Yahoo today updated its Yahoo Mail app for iOS with a slew of non-email features. You can download the new version now directly from Apple’s App Store.
The new Yahoo Mail app not only shows your Yahoo Mail inbox when you fire it up, but also a new panel with icons for Mail, News, and Today at the bottom of the screen. Nothing has changed in the first tab.
https://www.youtube.com/watch?v=pSjEMBLANjw
The second tab has a “personalized, visually rich news stream” that shows everything from “celebrity gossip to the latest political news.” The third tab meanwhile offers a snapshot of “the information you care about most every day and search,” including local weather, a news digest (one apparently wasn’t enough), as well as the latest stock quotes and sports scores.
Here is Yahoo’s reasoning for adding all these features:
We rely on our mobile devices for many things throughout the day — to check email, search, read news, catch up on sports, follow stocks, look up the forecast, and watch videos among others. Today we’re introducing a new Yahoo Mail app for iPhone and iPod touch so all the information that’s most important to you is right at your fingertips.
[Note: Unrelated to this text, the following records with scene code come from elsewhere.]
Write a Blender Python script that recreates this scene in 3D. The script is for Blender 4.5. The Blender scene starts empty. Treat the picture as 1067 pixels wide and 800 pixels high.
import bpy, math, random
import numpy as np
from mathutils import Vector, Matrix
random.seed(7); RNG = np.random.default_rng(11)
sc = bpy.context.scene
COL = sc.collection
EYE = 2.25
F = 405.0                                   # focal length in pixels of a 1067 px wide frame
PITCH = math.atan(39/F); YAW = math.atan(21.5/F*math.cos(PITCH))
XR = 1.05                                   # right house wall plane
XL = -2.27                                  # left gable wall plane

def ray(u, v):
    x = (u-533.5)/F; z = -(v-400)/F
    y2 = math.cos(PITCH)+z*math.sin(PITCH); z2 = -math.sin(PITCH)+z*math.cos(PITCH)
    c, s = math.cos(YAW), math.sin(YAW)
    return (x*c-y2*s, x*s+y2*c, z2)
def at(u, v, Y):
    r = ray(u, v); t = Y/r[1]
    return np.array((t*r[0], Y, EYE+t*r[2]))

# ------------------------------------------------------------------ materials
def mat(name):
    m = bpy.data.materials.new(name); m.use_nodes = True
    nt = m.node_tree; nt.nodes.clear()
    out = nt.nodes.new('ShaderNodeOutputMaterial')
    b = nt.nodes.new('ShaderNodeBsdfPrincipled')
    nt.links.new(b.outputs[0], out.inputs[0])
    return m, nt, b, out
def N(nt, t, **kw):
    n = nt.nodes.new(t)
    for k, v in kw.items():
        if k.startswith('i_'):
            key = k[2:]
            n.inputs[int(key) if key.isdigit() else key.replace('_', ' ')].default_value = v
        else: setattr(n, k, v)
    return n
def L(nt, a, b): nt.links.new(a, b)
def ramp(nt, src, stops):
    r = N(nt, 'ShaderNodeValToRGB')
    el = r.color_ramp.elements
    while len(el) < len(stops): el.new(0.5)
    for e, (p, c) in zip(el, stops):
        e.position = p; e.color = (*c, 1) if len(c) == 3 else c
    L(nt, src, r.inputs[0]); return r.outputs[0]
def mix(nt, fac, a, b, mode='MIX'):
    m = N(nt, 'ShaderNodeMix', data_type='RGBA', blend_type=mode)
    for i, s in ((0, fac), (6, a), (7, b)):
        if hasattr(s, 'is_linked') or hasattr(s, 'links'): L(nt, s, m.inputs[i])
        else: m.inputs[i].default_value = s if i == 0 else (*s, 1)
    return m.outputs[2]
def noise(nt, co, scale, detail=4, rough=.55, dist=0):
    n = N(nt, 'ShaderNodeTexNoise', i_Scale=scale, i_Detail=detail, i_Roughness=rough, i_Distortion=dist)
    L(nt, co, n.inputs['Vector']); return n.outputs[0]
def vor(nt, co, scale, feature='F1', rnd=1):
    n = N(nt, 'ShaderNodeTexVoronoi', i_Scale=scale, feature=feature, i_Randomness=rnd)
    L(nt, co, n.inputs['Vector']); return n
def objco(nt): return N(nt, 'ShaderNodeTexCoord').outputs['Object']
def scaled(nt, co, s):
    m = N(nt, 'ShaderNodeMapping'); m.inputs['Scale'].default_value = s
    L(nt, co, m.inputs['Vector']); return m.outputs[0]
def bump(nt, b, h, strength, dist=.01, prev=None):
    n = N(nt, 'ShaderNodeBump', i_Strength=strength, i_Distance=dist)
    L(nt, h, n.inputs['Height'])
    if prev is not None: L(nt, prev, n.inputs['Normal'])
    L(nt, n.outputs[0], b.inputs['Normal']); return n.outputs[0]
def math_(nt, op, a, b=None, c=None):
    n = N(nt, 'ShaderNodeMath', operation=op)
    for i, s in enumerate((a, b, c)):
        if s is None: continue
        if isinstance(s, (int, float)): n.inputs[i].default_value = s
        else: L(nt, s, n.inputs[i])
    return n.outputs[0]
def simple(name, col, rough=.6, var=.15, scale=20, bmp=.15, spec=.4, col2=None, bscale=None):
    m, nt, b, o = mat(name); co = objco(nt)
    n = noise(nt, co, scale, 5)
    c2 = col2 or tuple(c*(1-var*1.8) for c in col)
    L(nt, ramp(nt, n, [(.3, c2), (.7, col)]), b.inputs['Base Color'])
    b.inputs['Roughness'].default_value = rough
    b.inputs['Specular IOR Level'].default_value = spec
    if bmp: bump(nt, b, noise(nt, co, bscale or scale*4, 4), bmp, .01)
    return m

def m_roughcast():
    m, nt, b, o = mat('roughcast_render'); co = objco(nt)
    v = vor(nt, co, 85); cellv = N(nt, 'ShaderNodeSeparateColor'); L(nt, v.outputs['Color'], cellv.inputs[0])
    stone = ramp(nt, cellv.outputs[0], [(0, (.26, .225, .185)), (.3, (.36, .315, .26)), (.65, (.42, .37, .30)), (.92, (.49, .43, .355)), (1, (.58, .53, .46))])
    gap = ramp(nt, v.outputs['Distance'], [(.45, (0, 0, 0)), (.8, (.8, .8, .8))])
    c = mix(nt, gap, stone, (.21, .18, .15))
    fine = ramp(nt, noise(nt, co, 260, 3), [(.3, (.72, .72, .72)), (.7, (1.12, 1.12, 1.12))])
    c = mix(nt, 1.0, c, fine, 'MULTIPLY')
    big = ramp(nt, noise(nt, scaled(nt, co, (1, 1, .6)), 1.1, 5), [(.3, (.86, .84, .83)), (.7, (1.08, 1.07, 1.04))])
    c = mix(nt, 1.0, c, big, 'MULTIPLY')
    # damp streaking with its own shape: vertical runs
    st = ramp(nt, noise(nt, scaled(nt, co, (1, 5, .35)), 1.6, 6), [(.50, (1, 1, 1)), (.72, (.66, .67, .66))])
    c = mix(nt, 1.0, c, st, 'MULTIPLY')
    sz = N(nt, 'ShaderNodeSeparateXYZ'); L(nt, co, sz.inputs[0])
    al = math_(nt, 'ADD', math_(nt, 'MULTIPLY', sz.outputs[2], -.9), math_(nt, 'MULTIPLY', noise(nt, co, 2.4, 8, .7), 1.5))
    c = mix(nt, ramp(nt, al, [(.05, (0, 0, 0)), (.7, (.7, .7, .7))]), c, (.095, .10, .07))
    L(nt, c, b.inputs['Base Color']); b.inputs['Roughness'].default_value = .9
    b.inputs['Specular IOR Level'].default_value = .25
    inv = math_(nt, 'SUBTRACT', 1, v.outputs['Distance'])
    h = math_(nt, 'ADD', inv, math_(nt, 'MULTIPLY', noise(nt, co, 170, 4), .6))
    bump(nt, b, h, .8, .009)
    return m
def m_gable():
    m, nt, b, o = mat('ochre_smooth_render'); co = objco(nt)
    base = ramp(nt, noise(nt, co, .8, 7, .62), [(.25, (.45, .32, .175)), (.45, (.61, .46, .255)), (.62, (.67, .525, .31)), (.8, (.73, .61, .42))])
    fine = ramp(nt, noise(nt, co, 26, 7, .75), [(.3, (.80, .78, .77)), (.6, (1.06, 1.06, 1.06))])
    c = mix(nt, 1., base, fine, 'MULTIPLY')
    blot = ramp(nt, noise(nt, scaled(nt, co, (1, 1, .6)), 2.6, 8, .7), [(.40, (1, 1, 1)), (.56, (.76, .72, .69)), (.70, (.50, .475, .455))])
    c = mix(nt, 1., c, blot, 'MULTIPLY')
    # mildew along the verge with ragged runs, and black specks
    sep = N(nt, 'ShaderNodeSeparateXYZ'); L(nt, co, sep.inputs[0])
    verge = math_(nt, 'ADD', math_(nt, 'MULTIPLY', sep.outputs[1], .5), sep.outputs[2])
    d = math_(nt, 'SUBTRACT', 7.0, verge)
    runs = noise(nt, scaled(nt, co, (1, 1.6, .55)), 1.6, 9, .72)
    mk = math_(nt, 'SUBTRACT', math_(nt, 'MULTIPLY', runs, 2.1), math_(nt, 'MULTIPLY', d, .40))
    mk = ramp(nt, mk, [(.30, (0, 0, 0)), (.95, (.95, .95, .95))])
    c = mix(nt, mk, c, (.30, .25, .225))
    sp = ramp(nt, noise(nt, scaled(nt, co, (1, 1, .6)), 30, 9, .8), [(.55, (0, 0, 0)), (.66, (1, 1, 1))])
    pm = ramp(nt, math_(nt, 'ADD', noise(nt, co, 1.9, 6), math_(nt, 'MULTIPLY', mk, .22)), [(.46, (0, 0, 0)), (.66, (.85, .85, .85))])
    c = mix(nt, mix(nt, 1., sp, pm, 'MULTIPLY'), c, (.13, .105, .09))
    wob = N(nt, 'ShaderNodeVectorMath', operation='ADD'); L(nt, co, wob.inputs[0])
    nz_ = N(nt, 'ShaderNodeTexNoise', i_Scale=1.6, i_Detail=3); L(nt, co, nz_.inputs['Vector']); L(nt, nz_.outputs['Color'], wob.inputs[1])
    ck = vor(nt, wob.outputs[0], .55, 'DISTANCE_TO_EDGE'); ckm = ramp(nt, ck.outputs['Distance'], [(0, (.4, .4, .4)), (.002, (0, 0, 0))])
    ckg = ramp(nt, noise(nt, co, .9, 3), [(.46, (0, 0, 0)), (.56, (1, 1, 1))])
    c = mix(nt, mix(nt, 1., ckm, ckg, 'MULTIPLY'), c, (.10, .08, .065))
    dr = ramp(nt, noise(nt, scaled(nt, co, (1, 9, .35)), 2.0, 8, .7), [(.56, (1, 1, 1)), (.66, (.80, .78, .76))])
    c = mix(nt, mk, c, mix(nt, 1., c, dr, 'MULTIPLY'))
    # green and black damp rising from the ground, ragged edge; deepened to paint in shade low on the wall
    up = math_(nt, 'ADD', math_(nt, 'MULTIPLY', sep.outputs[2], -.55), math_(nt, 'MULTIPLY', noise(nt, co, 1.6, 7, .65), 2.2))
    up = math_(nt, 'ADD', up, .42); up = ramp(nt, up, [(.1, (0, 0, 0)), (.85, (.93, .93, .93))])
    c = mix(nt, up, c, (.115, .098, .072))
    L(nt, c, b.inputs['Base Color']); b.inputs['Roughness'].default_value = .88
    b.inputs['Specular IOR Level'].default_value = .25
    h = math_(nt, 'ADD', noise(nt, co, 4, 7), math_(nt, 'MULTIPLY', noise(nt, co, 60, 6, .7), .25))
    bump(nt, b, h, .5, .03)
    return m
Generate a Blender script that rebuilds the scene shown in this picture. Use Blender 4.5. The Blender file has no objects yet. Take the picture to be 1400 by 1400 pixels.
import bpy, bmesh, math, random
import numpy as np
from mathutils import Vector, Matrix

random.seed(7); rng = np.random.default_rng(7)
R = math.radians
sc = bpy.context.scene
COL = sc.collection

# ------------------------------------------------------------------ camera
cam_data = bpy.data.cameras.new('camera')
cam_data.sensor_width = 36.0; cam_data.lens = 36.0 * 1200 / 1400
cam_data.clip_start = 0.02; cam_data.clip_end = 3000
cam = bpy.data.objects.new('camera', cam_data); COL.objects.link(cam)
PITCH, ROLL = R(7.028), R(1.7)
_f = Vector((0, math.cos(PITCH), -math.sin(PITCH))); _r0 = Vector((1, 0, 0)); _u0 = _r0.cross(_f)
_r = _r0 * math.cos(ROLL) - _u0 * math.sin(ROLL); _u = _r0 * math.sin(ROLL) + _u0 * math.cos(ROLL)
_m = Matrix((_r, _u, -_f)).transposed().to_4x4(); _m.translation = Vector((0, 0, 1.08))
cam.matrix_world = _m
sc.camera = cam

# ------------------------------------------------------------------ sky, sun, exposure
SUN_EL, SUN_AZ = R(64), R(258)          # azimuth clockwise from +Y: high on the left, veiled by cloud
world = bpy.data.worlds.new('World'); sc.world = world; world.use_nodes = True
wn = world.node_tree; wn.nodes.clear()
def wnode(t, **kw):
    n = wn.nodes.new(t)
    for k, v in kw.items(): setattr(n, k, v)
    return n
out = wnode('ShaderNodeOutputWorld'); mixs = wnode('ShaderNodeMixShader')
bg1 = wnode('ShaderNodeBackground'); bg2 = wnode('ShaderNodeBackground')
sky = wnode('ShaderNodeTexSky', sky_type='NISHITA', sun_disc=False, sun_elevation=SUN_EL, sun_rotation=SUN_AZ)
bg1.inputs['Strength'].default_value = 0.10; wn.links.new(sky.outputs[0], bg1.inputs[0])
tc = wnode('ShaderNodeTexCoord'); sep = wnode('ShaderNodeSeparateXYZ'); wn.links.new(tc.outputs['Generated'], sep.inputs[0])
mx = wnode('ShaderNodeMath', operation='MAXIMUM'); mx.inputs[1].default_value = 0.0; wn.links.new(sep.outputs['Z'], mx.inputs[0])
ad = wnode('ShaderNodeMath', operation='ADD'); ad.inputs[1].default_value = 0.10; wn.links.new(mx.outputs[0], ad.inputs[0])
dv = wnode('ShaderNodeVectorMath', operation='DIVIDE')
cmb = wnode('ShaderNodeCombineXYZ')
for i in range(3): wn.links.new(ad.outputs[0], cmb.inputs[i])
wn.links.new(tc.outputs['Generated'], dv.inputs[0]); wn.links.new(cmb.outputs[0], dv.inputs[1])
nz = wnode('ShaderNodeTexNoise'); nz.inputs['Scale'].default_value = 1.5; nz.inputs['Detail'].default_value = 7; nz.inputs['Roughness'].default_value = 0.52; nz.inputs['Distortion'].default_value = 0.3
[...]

We’ve designed it with a focus on simplicity: it’s the familiar Yahoo Mail experience, plus one-tap access to personalized, real-time information.
Unless you actually want a bunch of completely unrelated functions in your email app, most users will see this as a bloated release. In fact, the full Yahoo Mail 3.0 for iOS changelog shows that there is absolutely nothing email-related added in this new version:
- Feature updates for iPhone iOS7+. Your Yahoo Mail app is now enhanced with news, search, and snapshots of the weather, sports scores, stocks, and News Digest. Access the info you need, all in one app.
- Performance improvements.
- Bug fixes.
The new features, which seem like a very basic version of what Google Now and Bing offer, appear to be limited to just the US. It’s as if Yahoo has run out of ideas for email and decided its American userbase for Yahoo Mail is worth experimenting on, rather than logically starting with Yahoo Search.